Obviously, “their way” turned out to be stupid and terrible, but what accomplishments do these GarPax remnants have to suggest their way is better?
This post-mortem isn’t merely piling on a closed chapter of the Bulls, it’s informative to speculate on Bryson Graham’s ability to succeed.
The general sentiment when it comes to the newly-hired head man is that he is valuing staffers’ input and it’s producing a better “vibe”. However, this specific change is not making me feel good!
Some longtime Bulls executives, sidelined under Karnisovas, have been more active in internal team operations, sources told ESPN. That includes Paxson, who is now a senior adviser, and Brian Hagen, who has been with the organization since 2012 and was an assistant GM under Paxson and former general manager Gar Forman.
Collier mentions the external search firm that produced a list of VP candidates, but it was the extremely internal John Paxson who was part of the interview process. Paxson was also reportedly part of the coaching search, a nugget of information which gave me the creeps, especially when compounded by how many GarPax+AKME staffers were being retained3 and called “very good and talented” by Graham in his introductory press conference.
While it’s unfortunate that Graham isn’t as autonomous as he should be, he is at least saying the right things regarding this criticism of AKME:
“I’m not trying to come in and overcorrect. I’m just leading in the way that I believe is the proper way to lead. As you make decisions, you might convince your group when it gets down to the nitty-gritty. But earlier in the process, you just want to take in, and you want to hear from [everyone], and you want everyone focused on trying to give their absolute best to help make the right decision. And then ultimately I’ll take that information, process it and do what I need to.”

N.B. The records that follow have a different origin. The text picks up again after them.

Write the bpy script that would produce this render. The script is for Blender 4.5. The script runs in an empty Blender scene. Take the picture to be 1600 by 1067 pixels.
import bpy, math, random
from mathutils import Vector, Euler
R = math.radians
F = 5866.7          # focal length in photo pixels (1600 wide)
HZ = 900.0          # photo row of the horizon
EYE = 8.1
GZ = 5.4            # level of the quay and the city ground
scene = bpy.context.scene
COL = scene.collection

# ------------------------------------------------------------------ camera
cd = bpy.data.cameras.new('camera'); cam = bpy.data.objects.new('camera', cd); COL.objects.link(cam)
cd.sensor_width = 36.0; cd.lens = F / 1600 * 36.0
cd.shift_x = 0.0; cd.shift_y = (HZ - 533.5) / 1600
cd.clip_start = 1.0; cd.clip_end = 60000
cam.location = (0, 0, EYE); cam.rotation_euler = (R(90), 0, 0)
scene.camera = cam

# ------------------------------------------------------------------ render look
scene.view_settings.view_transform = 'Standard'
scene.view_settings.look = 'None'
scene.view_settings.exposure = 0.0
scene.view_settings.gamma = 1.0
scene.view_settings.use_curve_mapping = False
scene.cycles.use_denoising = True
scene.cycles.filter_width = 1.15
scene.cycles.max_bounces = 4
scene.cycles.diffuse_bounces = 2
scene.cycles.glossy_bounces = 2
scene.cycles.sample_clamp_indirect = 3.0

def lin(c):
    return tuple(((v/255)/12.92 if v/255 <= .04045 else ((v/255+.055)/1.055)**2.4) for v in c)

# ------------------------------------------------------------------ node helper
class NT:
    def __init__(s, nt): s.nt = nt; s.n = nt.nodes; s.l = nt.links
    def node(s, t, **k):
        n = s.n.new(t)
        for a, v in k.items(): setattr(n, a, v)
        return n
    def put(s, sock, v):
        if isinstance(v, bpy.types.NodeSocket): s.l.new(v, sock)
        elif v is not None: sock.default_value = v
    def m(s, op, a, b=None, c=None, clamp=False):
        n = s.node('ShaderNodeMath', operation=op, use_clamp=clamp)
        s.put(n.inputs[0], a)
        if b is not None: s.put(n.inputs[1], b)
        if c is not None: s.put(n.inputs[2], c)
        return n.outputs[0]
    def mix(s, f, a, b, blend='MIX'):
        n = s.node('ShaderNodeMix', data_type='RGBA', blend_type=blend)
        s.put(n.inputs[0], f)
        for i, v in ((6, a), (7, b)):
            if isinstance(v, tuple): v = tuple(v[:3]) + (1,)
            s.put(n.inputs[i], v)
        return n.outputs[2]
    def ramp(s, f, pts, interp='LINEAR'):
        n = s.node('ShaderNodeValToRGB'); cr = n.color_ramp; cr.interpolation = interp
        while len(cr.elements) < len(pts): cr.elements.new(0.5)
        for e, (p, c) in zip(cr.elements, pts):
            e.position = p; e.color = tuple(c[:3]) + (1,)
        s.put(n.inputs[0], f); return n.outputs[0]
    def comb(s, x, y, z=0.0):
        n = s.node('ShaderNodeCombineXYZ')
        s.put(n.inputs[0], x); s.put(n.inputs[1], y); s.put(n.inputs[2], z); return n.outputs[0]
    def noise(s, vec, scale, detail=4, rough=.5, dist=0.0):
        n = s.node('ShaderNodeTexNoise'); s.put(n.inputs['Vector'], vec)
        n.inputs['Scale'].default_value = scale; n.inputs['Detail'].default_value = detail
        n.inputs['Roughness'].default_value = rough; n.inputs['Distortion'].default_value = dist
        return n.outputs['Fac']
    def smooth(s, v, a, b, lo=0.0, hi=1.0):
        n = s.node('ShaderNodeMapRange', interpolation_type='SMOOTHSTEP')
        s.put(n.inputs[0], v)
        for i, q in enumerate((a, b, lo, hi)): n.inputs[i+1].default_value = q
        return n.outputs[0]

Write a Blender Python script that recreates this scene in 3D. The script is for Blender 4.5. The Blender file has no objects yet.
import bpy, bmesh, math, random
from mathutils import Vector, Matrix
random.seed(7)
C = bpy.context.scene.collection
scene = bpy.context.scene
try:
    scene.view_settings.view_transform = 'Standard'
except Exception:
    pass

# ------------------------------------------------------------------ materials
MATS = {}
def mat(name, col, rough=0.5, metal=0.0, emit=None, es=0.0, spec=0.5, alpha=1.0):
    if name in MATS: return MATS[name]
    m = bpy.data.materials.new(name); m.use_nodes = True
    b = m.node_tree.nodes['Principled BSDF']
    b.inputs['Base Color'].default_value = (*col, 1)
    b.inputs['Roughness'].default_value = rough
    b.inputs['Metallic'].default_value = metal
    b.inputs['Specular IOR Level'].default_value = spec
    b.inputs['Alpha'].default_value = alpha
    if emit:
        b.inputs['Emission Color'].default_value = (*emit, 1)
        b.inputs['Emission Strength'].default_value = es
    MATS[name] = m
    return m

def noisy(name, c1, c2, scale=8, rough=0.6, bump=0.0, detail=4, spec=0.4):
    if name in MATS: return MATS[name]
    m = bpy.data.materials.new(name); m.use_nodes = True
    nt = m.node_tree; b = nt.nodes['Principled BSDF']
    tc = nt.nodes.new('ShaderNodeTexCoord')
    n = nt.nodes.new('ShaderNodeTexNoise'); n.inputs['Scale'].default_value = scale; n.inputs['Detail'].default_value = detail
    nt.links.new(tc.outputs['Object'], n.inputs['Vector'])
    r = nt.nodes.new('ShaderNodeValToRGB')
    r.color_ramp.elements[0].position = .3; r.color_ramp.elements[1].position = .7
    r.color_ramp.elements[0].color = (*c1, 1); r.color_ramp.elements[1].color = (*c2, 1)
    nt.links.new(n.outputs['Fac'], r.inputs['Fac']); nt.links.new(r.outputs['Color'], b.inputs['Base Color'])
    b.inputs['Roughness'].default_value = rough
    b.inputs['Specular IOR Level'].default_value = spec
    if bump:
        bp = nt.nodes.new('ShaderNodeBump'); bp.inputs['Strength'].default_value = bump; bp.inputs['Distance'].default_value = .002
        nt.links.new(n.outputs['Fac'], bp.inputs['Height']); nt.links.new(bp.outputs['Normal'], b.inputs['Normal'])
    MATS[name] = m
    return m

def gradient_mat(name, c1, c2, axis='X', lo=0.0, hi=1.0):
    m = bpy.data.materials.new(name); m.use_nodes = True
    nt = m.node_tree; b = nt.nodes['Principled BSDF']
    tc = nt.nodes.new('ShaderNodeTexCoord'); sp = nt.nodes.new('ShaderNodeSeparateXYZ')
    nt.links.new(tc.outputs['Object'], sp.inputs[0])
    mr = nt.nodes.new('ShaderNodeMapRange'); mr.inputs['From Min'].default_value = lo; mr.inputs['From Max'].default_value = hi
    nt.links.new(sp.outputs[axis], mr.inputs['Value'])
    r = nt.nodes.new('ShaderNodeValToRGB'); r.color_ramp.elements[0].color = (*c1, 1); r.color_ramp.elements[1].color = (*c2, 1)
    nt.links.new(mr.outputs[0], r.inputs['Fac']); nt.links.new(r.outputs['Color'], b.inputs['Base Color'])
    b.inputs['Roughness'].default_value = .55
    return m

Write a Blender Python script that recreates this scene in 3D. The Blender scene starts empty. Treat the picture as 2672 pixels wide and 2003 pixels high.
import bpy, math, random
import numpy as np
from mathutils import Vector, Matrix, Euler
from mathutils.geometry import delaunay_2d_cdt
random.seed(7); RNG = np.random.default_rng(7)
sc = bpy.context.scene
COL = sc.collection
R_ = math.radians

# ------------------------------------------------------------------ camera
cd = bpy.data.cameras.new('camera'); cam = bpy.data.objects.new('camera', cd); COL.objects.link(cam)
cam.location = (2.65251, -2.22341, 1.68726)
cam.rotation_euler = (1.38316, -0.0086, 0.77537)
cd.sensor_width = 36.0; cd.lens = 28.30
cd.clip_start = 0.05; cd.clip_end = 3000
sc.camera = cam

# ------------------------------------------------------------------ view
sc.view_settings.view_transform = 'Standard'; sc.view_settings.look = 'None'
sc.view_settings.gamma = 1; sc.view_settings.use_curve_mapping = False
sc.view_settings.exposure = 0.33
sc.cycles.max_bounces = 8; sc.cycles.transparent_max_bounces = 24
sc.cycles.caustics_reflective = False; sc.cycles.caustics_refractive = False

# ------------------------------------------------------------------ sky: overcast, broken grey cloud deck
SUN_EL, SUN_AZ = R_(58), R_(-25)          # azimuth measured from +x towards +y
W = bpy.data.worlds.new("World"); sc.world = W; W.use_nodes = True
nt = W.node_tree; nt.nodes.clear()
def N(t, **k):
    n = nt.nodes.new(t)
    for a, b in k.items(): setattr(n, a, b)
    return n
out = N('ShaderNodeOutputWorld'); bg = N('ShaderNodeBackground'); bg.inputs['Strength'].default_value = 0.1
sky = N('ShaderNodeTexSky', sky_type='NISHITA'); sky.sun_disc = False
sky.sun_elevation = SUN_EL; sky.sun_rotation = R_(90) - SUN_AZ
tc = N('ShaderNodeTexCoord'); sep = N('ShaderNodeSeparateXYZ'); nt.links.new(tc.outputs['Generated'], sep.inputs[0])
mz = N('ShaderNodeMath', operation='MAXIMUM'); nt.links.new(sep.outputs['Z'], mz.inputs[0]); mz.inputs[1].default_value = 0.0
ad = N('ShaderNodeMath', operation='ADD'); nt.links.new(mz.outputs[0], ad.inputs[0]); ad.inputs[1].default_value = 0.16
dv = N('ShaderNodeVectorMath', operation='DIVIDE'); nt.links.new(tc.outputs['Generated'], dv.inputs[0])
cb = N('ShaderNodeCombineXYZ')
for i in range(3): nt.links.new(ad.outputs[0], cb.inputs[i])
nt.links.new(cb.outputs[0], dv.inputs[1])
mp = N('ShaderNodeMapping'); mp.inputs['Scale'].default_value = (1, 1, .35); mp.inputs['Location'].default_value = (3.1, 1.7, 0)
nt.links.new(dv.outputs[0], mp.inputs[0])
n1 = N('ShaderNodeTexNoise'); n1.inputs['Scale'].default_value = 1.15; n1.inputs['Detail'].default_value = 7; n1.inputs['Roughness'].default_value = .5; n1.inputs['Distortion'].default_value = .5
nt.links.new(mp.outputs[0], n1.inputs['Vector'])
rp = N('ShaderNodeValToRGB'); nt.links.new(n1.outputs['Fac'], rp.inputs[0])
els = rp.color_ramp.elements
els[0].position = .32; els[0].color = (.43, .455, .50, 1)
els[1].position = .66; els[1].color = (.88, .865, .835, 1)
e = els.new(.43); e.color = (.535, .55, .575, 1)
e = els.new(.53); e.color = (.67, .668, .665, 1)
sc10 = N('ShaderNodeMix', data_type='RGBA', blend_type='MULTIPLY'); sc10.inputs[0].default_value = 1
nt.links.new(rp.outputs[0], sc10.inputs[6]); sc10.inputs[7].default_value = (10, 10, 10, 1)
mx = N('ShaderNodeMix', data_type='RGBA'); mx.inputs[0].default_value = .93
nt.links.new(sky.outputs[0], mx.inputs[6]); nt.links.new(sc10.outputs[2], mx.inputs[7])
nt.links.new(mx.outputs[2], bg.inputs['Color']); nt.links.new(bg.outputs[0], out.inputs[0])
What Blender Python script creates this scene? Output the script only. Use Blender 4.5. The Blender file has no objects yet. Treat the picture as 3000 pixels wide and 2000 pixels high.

When mentioning Graham immediately upholding Bulls tradition when it comes to second round picks, one anonymous league source said "I just think that there's a certain way that they operate, and I don't see the fundamental core of that changing."
That may be indeed the case. But Graham may still perform better than AKME, because “player and team evaluation” is a way more important characteristic than “makes John Paxson feel valued”. Fluffing the self-admittedly-out-of-touch consigliere is what can earn you the Bulls job, but it’s not what will help you succeed at it.
ESPN doesn’t dedicate a beat writer to the Bulls anymore due to lack of interest. Collier covers several Midwest teams including Chicago.
credit to Collier for emphasizing that ownership is responsible for hiring Karnisovas
In a related story, the Bulls hired several assistant coaches this week who all look to be tied to head coach Tiago Splitter, versus front office present or past.